Demetrius

Plutarch

Plutarch. Plutarch's Lives, Vol. IX. Perrin, Bernadotte, translator. Cambridge, MA: Harvard University Press; London: William Heinemann Ltd., 1920.

But there are things hotter even than fire, as Aristophanes puts it.[*](Knights, 382.) For some one else, outdoing Stratocles in servility, proposed that whenever Demetrius visited the city he should be received with the hospitable honours paid to Demeter and Dionysus, and that to the citizen who surpassed all others in the splendour and costliness of his reception, a sum of money should be granted from the public treasury for a dedicatory offering.

And finally, they changed the name of the month Mounychion to Demetrion, and that of the last day of a month, the Old and New, to Demetrias, and to the festival called Dionysia they gave the new name of Demetria. Most of these innovations were marked with the divine displeasure. The sacred robe, for instance, in which they had decreed that the figures of Demetrius and Antigonus should be woven along with those of Zeus and Athena, as it was being carried in procession through the midst of the Cerameicus, was rent by a hurricane which smote it;[*](The peplos was spread like a sail on the mast of the sacred Panathenaic ship.)

again, all around the altars of those Saviour-gods the soil teemed with hemlock, a plant which did not grow in many other parts of the country at all; and on the day for the celebration of the Dionysia, the sacred procession had to be omitted on account of severe cold weather that came out of season.

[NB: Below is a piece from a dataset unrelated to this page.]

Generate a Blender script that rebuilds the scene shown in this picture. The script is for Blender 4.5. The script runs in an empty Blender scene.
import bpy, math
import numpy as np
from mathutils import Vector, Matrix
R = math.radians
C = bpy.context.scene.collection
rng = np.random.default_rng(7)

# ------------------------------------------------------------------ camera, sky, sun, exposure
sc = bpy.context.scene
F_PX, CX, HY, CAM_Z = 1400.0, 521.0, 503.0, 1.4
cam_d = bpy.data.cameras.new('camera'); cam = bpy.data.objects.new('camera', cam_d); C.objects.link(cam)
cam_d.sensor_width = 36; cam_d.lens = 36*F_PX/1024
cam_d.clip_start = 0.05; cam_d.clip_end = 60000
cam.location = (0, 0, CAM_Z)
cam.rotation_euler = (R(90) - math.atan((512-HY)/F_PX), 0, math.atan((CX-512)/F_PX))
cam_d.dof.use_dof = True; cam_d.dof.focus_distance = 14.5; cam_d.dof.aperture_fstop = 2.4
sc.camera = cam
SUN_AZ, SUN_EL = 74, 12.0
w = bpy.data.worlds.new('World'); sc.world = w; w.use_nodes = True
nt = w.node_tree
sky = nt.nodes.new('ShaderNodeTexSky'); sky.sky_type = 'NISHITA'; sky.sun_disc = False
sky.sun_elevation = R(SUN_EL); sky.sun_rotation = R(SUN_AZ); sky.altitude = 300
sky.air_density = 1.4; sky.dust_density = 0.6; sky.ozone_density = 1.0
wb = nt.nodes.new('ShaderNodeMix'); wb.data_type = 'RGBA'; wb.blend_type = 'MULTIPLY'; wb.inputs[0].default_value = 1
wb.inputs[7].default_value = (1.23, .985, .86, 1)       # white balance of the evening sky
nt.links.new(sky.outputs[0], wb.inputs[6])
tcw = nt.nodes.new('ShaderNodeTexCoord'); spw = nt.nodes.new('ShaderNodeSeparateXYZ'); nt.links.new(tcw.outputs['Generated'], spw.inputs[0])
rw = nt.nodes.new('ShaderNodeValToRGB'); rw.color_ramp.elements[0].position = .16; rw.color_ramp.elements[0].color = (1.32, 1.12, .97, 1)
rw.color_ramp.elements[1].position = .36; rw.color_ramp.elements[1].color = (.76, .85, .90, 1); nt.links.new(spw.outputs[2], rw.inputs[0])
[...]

And a heavy frost followed, which not only blasted all the vines and fig-trees with its cold, but also destroyed most of the grain in the blade.

Therefore Philippides, who was an enemy of Stratocles, assailed him in a comedy with these verses[*](Cf. Kock, Com. Att. Frag. iii. p. 308.):—

  1. Through him it was that hoar-frost blasted all the vines,
  2. Through his impiety the robe was rent in twain,
  3. Because he gave the gods’ own honours unto men.
  4. Such work undoes a people, not its comedy.

Philippides was a friend of Lysimachus, and for his sake the king bestowed many favours on the Athenian people. Moreover, when he was about to undertake anything or make an expedition, he thought it a good omen to meet or catch sight of Philippides. And in general the character of Philippides gave him a good repute, since he was no busybody, and had none of the officious ways of a courtier. On one occasion Lysimachus wished to do him a kindness, and said: Philippides, what have I that I can share with thee?O King, said Philippides, anything but one of thy state secrets. Such a man, then, I purposely compare with Stratocles, the man of the stage with the man of the bema.